The CHAIRMAN. It is not contemplated that the Government itself is going to continue the operation of the synthetic rubber plants or the aluminium plants, is it? Is it not the purpose that private business take them over when the war is over?

Mr. CLAYTON. Mr. Chairman, that I do not know. I would think that is completely in the lap of Congress, and the question of the use of the synthetic rubber plants following this war is one of the most important questions I think that relate to the surplus property disposal which the Congress has under consideration.

The CHAIRMAN. But this act does not authorize the Government to operate these plants in competition with private business, does it? Mr. CLAYTON. No.

The CHAIRMAN. And if their operation is continued it will have to be under some act of the Congress, which will have to provide the appropriation, and the agency involved would have to come to Congress to get the money.

Mr. CLAYTON. That is right.

The CHAIRMAN. There is a fear in the minds of some people that this bill provides for the operation.

Mr. CLAYTON. No; this bill does not provide for that, except for a temporary period to facilitate disposition.

The CHAIRMAN. I want that made clear because that thought seems to be in the minds of some people.

Mr. HALE. Mr. Chairman, I would like to ask Mr. Clayton one or two questions.
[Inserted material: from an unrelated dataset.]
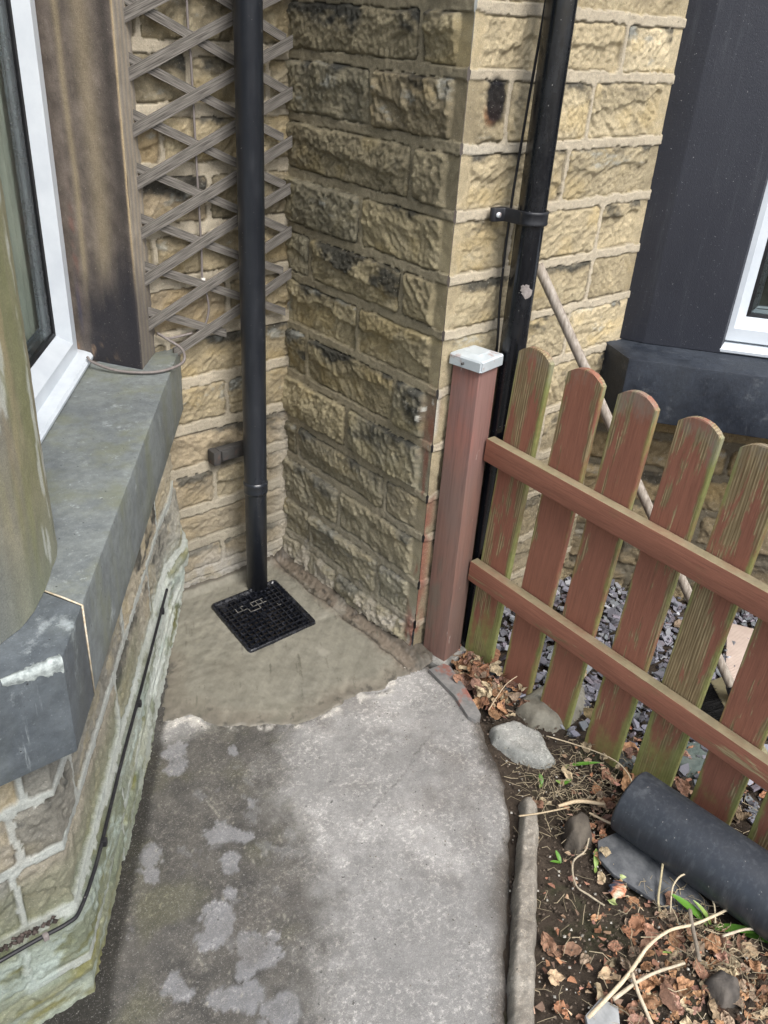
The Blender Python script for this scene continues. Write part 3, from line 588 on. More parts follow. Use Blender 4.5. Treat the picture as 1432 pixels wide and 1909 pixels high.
def c_mull(S, Z):
    w = .0 * Z; x = S + .006 * fbm(Z * 3, Z * 0 + 1, 101, 3); g = fbm(S * 16, Z * 1.6, 102, 5, .6); gg = fbm(S * 30, Z * 30, 103, 4)
    c = np.zeros(S.shape + (3,)) + np.array([.150, .126, .108]); c = c * (1 + .34 * gg + .2 * g)[..., None]
    # s runs: 0 = wall edge .. 0.131 ridge .. 0.333 window edge
    c = c * (1 + .25 * fbm(S * 90, Z * 45, 108, 4, .7))[..., None]
    for cpos, wd, am in ((.300, .008, .75), (.238, .022, .55)): c = mixc(c, [.34, .28, .18], np.exp(-((x - cpos) / wd) ** 2) * am * ss(.98, 1.2, Z + .1 * g))
    c = mixc(c, [.055, .048, .045], np.exp(-((x - .176) / .018) ** 2) * .8)
    nar = x < .152; st = .5 + .5 * np.sin(x * 190 + 2 * fbm(Z * 2, Z * 0, 104, 3)); cn = mixc(np.zeros(S.shape + (3,)) + np.array([.25, .225, .20]), [.40, .34, .24], st * .55); cn = cn * (1 + .15 * gg)[..., None]
    c = np.where(nar[..., None], cn, c)
    c = mixc(c, [.45, .35, .2], np.exp(-((S - .153 - .0012 * gg) / .0026) ** 2) * .8)
    c = mixc(c, [.022, .022, .028], ss(1.20, 1.0, Z + .12 * g) * ss(.345, .285, x) * (.94 * (x > .152) + .5 * (x <= .152)))
    c = mixc(c, [.22, .08, .06], np.exp(-((x - .326) / .007) ** 2) * ss(.2, .0, abs(Z - 1.15)) * ss(-.5, .4, gg) * .6)
    c = mixc(c, [.05, .055, .10], np.exp(-((x - .330) / .006) ** 2) * ss(.12, .0, abs(Z - .99)) * .7)
    c = mixc(c, [.30, .2, .13], ss(.2, .6, fbm(S * 40, Z * 40, 107, 4)) * ss(.93, .86, Z) * ss(.2, .3, x) * .8)
    return c
shaft('mullion', [(-.430, .008), (-.530, -.107), (-.632, .062), (-.648, .095)], .846, 2.7, c_mull, house, seed=5, label='brown and ochre stained stone upright blackened at its foot')
def c_pil(S, Z):
    g = fbm(S * 10, Z * 2.2, 111, 5, .6); gg = fbm(S * 35, Z * 35, 112, 4); c = np.zeros(S.shape + (3,)) + np.array([.25, .225, .155]); c = c * (1 + .2 * gg)[..., None]
    c = mixc(c, [.17, .18, .085], ss(-.5, .5, g) * .75); c = mixc(c, [.17, .16, .15], ss(.3, .7, fbm(S * 7, Z * 1.5, 113, 4)) * .7); c = mixc(c, [.34, .27, .17], ss(.35, .7, fbm(S * 12, Z * 3, 114, 4)) * .5 * ss(.9, 1.2, Z))
    c = mixc(c, [.17, .19, .15], ss(1.05, .86, Z + .06 * g) * .6); c = mixc(c, [.10, .11, .115], ss(.42, .50, S) * .7)
    c = mixc(c, [.5, .52, .48], ss(.62, .75, fbm(S * 26, Z * 5, 115, 4)) * .6); return c
arc = [(-1.20, -.66), (-1.062, -.745), (-1.046, -.775), (-1.045, -.80), (-1.06, -.835), (-1.082, -.87), (-1.115, -.922), (-1.150, -.968), (-1.185, -1.0), (-1.225, -1.02), (-1.28, -1.03), (-2.2, -1.03)]
shaft('mullion', arc, .8455, 2.7, c_pil, house, seed=9, label='rounded greenish stone pillar at the outer corner of the bay')
# window in the splayed side
Tn = np.array([-.5855, -.8107]); Nn = np.array([.8107, -.5855]); P0 = np.array([-.36, 0.])
def SP(s, off, z): q = P0 + Tn * s + Nn * off; return np.array([q[0], q[1], z])
def loop_frame(name, prof, mat, parent, s0, s1, z0, z1, SPf, label=None):
    # prof: list of (inset, off) swept round the rectangle
    m = MB(); V = []
    for (i, of) in prof:
        for (a, b) in ((s0 + i, z0 + i), (s1 - i, z0 + i), (s1 - i, z1 - i), (s0 + i, z1 - i)): V.append(SPf(a, of, b))
    F = []
    for k in range(len(prof) - 1):
        for j in range(4): F.append((k * 4 + j, k * 4 + (j + 1) % 4, (k + 1) * 4 + (j + 1) % 4, (k + 1) * 4 + j))
    m.add(np.array(V) - np.array(WL[parent.name]), F); return m.obj(name, mat, parent, WL[parent.name], smooth=False)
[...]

The CHAIRMAN. Yes; Mr. Hale.

Mr. HALE. In reference to the suggestion made in the Chairman's question, Mr. Clayton, we have in my district across the harbor from my city some big shipyards. What is going to be the Government's policy in reference to things like that? Is it the purpose to make sales of such things as an integrated plant or an operating unit, or to scrap them and sell them piecemeal. Or has any definite policy

been established?

Mr. CLAYTON. That is a shipbuilding yard you speak of?
Mr. HALE. Yes.

Mr. CLAYTON. No policy has been arrived at about shipbuilding facilities, but I think we all know that we have a great surplus of them in this country and that it would be impossible for them to continue to operate for the purposes for which they were built, that is, building ships.

Mr. HALE. There is no doubt about that. The question in my mind is this: It would be one thing to sell a shipyard, or to sell a part of the yard to somebody who might use it on a diminished scale, or to scrap the whole thing and sell the cranes, the molds and so forth.

Mr. CLAYTON. Well, obviously I think that if private facilities can be sold to continue in operation in the production of things in which they were engaged during the war it will be just that much. better. But with respect to aircraft factories, aluminum factories, magnesium factories, shipbuilding facilities, we know that the capacity is far beyond any civilian use of those things.